> _EXERCISE_
Exactly repeat the material, dropping every picture from the copy.

Rows from a 3D scene dataset

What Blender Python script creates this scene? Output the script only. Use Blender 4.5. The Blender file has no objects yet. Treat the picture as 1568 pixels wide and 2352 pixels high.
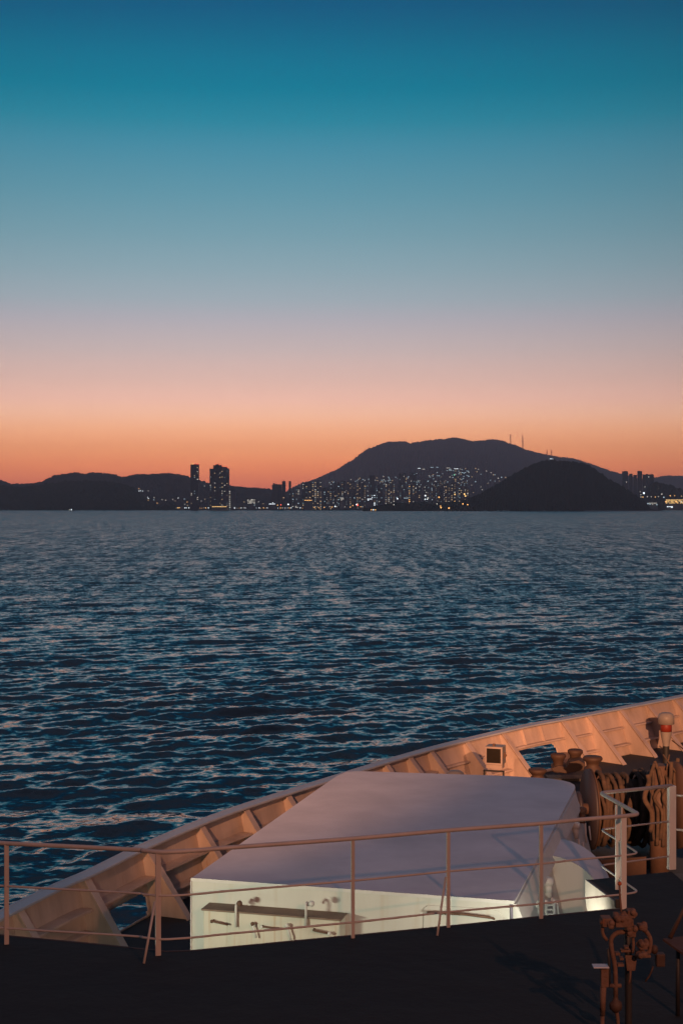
import bpy, math, random
import numpy as np
from mathutils import Vector, Matrix
random.seed(7)
rng = np.random.default_rng(11)
scn = bpy.context.scene
col = scn.collection

# ------------------------------------------------------------------ camera
EYE = 20.0            # metres above the water
F = 3267.0            # focal length in units of the 1568 x 2352 measuring frame (a 50 mm lens on a 24 x 36 frame)
PIT = math.atan(12.0 / F)
cam_d = bpy.data.cameras.new('camera'); cam = bpy.data.objects.new('camera', cam_d); col.objects.link(cam)
cam_d.sensor_fit = 'VERTICAL'; cam_d.sensor_height = 36.0; cam_d.sensor_width = 24.0
cam_d.lens = 50.0; cam_d.clip_start = 0.5; cam_d.clip_end = 60000.0
cam.location = (0, 0, EYE); cam.rotation_euler = (math.radians(90) - PIT, 0, 0)
scn.camera = cam

# ------------------------------------------------------------------ colour
def lin(c):
    c = c / 255.0
    return c / 12.92 if c <= 0.04045 else ((c + 0.055) / 1.055) ** 2.4
def rgb(r, g, b): return (lin(r), lin(g), lin(b), 1.0)
scn.view_settings.view_transform = 'Standard'; scn.view_settings.look = 'None'
scn.view_settings.exposure = 0.0; scn.view_settings.gamma = 1.0
scn.view_settings.use_curve_mapping = False
cy = scn.cycles
cy.use_denoising = True; cy.max_bounces = 6; cy.diffuse_bounces = 3; cy.glossy_bounces = 3
cy.volume_bounces = 0; cy.sample_clamp_indirect = 4.0; cy.caustics_reflective = False; cy.caustics_refractive = False

# ------------------------------------------------------------------ dusk sky: colour by elevation, a little darker away from the afterglow
W = bpy.data.worlds.new('World'); scn.world = W; W.use_nodes = True
nt = W.node_tree; nt.nodes.clear()
def N(nt, t, **k):
    n = nt.nodes.new(t)
    for a, b in k.items(): setattr(n, a, b)
    return n
# (y on the measuring frame, sRGB)
SKY = [(-40, (0, 93, 138)), (0, (0, 102, 145)), (59, (0, 112, 150)), (132, (0, 125, 158)), (205, (22, 133, 162)), (278, (52, 142, 168)), (337, (76, 148, 173)),
       (450, (103, 156, 175)), (540, (123, 162, 177)), (620, (142, 168, 180)), (689, (160, 172, 182)), (735, (177, 173, 182)), (804, (197, 178, 178)), (873, (217, 181, 172)),
       (919, (232, 184, 169)), (953, (238, 184, 159)), (988, (237, 172, 139)), (1033, (230, 154, 119)), (1070, (222, 137, 108)), (1110, (200, 118, 103)), (1150, (182, 106, 106))]
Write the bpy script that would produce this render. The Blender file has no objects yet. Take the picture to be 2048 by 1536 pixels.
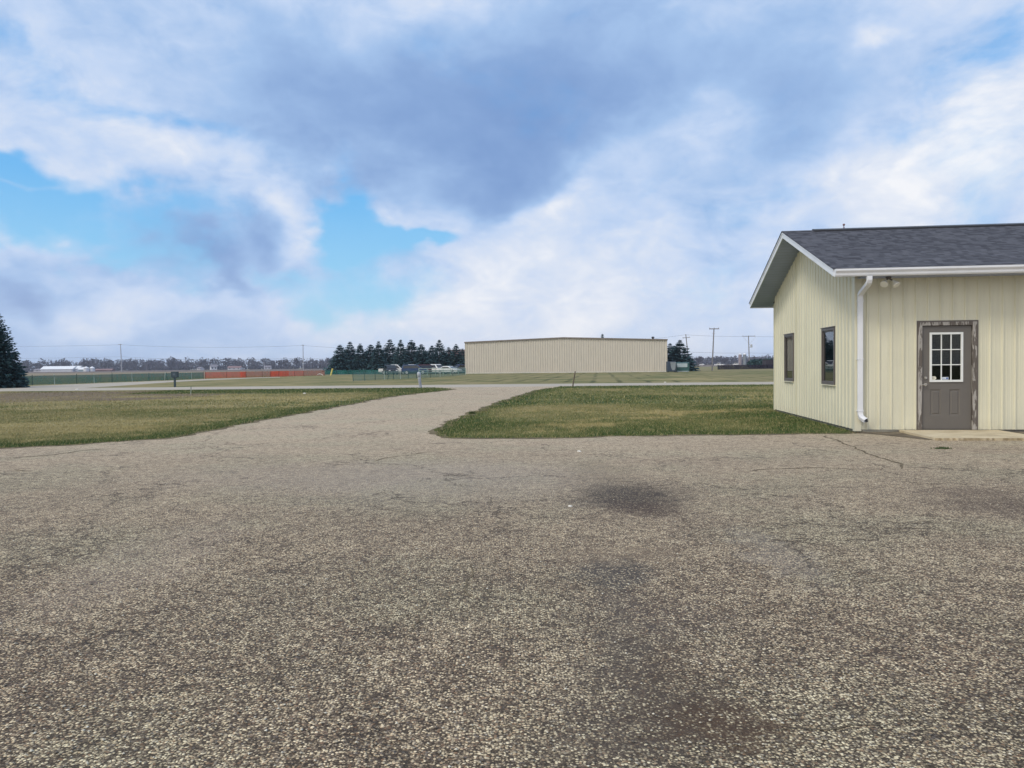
import bpy, math, random
import numpy as np
from mathutils import Matrix, Vector
from mathutils.geometry import tessellate_polygon
random.seed(7); RNG = np.random.default_rng(11)
R = math.radians
scene = bpy.context.scene
COL = scene.collection

# ------------------------------------------------------------------ camera
PITCH, ROLL, FPX, CAMH = R(1.3681), R(0.5735), 1533.0, 1.396
fw = Vector((0, math.cos(PITCH), -math.sin(PITCH)))
up = Vector((0, math.sin(PITCH), math.cos(PITCH)))
rt = Vector((1, 0, 0))
cr, sr = math.cos(ROLL), math.sin(ROLL)
CR = rt * cr - up * sr
CU = rt * sr + up * cr
cam = bpy.data.cameras.new("camera")
cam.sensor_fit = 'HORIZONTAL'; cam.sensor_width = 36.0; cam.lens = 36.0 * FPX / 2048
cam.clip_start = 0.1; cam.clip_end = 8000
camo = bpy.data.objects.new("camera", cam); COL.objects.link(camo)
camo.matrix_world = Matrix(((CR.x, CU.x, -fw.x, 0), (CR.y, CU.y, -fw.y, 0), (CR.z, CU.z, -fw.z, CAMH), (0, 0, 0, 1)))
scene.camera = camo

def ray(u, v):
    return CR * ((u - 1024) / FPX) + CU * ((768 - v) / FPX) + fw
def G(u, v, z=0.0):                       # survey of the photograph: where a sight line meets the ground
    d = ray(u, v); t = (z - CAMH) / d.z
    return Vector((d.x * t, d.y * t, z))
def PZ(u, v, Y):                          # sight line at a known distance
    d = ray(u, v); t = Y / d.y
    return Vector((d.x * t, Y, CAMH + d.z * t))
def XY(u, Y):                             # ground point at distance Y in column u (near the horizon)
    p = PZ(u, 733, Y); return Vector((p.x, Y, 0))

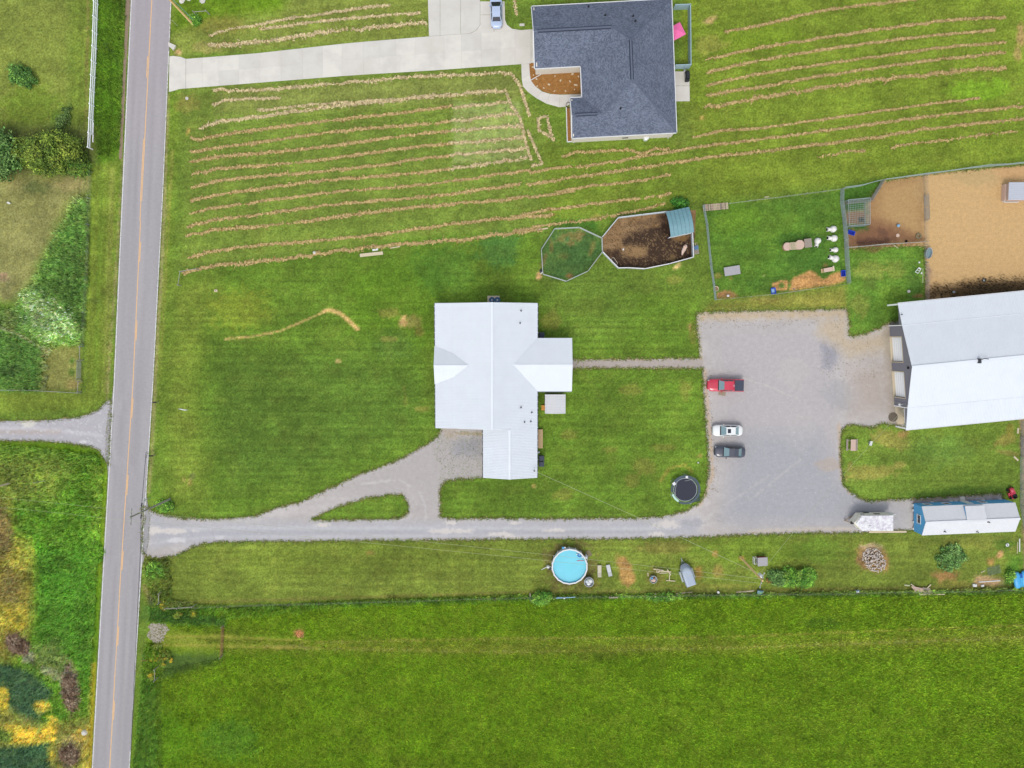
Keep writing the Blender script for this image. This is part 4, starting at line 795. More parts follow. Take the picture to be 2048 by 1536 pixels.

> _REPLY_
What Blender Python script creates this scene? Output the script only. Use Blender 4.5. The Blender file has no objects yet. Treat the picture as 1568 pixels wide and 2352 pixels high.
import bpy, math, random
import numpy as np
from mathutils import Vector, Matrix
random.seed(7)
rng = np.random.default_rng(11)
scn = bpy.context.scene
col = scn.collection

# ------------------------------------------------------------------ camera
EYE = 20.0            # metres above the water
F = 3267.0            # focal length in units of the 1568 x 2352 measuring frame (a 50 mm lens on a 24 x 36 frame)
PIT = math.atan(12.0 / F)
cam_d = bpy.data.cameras.new('camera'); cam = bpy.data.objects.new('camera', cam_d); col.objects.link(cam)
cam_d.sensor_fit = 'VERTICAL'; cam_d.sensor_height = 36.0; cam_d.sensor_width = 24.0
cam_d.lens = 50.0; cam_d.clip_start = 0.5; cam_d.clip_end = 60000.0
cam.location = (0, 0, EYE); cam.rotation_euler = (math.radians(90) - PIT, 0, 0)
scn.camera = cam

# ------------------------------------------------------------------ colour
def lin(c):
    c = c / 255.0
    return c / 12.92 if c <= 0.04045 else ((c + 0.055) / 1.055) ** 2.4
def rgb(r, g, b): return (lin(r), lin(g), lin(b), 1.0)
scn.view_settings.view_transform = 'Standard'; scn.view_settings.look = 'None'
scn.view_settings.exposure = 0.0; scn.view_settings.gamma = 1.0
scn.view_settings.use_curve_mapping = False
cy = scn.cycles
cy.use_denoising = True; cy.max_bounces = 6; cy.diffuse_bounces = 3; cy.glossy_bounces = 3
cy.volume_bounces = 0; cy.sample_clamp_indirect = 4.0; cy.caustics_reflective = False; cy.caustics_refractive = False

# ------------------------------------------------------------------ dusk sky: colour by elevation, a little darker away from the afterglow
W = bpy.data.worlds.new('World'); scn.world = W; W.use_nodes = True
nt = W.node_tree; nt.nodes.clear()
def N(nt, t, **k):
    n = nt.nodes.new(t)
    for a, b in k.items(): setattr(n, a, b)
    return n
# (y on the measuring frame, sRGB)
SKY = [(-40, (0, 93, 138)), (0, (0, 102, 145)), (59, (0, 112, 150)), (132, (0, 125, 158)), (205, (22, 133, 162)), (278, (52, 142, 168)), (337, (76, 148, 173)),
       (450, (103, 156, 175)), (540, (123, 162, 177)), (620, (142, 168, 180)), (689, (160, 172, 182)), (735, (177, 173, 182)), (804, (197, 178, 178)), (873, (217, 181, 172)),
       (919, (232, 184, 169)), (953, (238, 184, 159)), (988, (237, 172, 139)), (1033, (230, 154, 119)), (1070, (222, 137, 108)), (1110, (200, 118, 103)), (1150, (182, 106, 106))]
Write the bpy script that would produce this render. The Blender file has no objects yet. Take the picture to be 2048 by 1536 pixels.
import bpy, math, random
import numpy as np
from mathutils import Matrix, Vector
from mathutils.geometry import tessellate_polygon
random.seed(7); RNG = np.random.default_rng(11)
R = math.radians
scene = bpy.context.scene
COL = scene.collection

# ------------------------------------------------------------------ camera
PITCH, ROLL, FPX, CAMH = R(1.3681), R(0.5735), 1533.0, 1.396
fw = Vector((0, math.cos(PITCH), -math.sin(PITCH)))
up = Vector((0, math.sin(PITCH), math.cos(PITCH)))
rt = Vector((1, 0, 0))
cr, sr = math.cos(ROLL), math.sin(ROLL)
CR = rt * cr - up * sr
CU = rt * sr + up * cr
cam = bpy.data.cameras.new("camera")
cam.sensor_fit = 'HORIZONTAL'; cam.sensor_width = 36.0; cam.lens = 36.0 * FPX / 2048
cam.clip_start = 0.1; cam.clip_end = 8000
camo = bpy.data.objects.new("camera", cam); COL.objects.link(camo)
camo.matrix_world = Matrix(((CR.x, CU.x, -fw.x, 0), (CR.y, CU.y, -fw.y, 0), (CR.z, CU.z, -fw.z, CAMH), (0, 0, 0, 1)))
scene.camera = camo

def ray(u, v):
    return CR * ((u - 1024) / FPX) + CU * ((768 - v) / FPX) + fw
def G(u, v, z=0.0):                       # survey of the photograph: where a sight line meets the ground
    d = ray(u, v); t = (z - CAMH) / d.z
    return Vector((d.x * t, d.y * t, z))
def PZ(u, v, Y):                          # sight line at a known distance
    d = ray(u, v); t = Y / d.y
    return Vector((d.x * t, Y, CAMH + d.z * t))
def XY(u, Y):                             # ground point at distance Y in column u (near the horizon)
    p = PZ(u, 733, Y); return Vector((p.x, Y, 0))

Keep writing the Blender script for this image. This is part 4, starting at line 795. More parts follow. Take the picture to be 2048 by 1536 pixels.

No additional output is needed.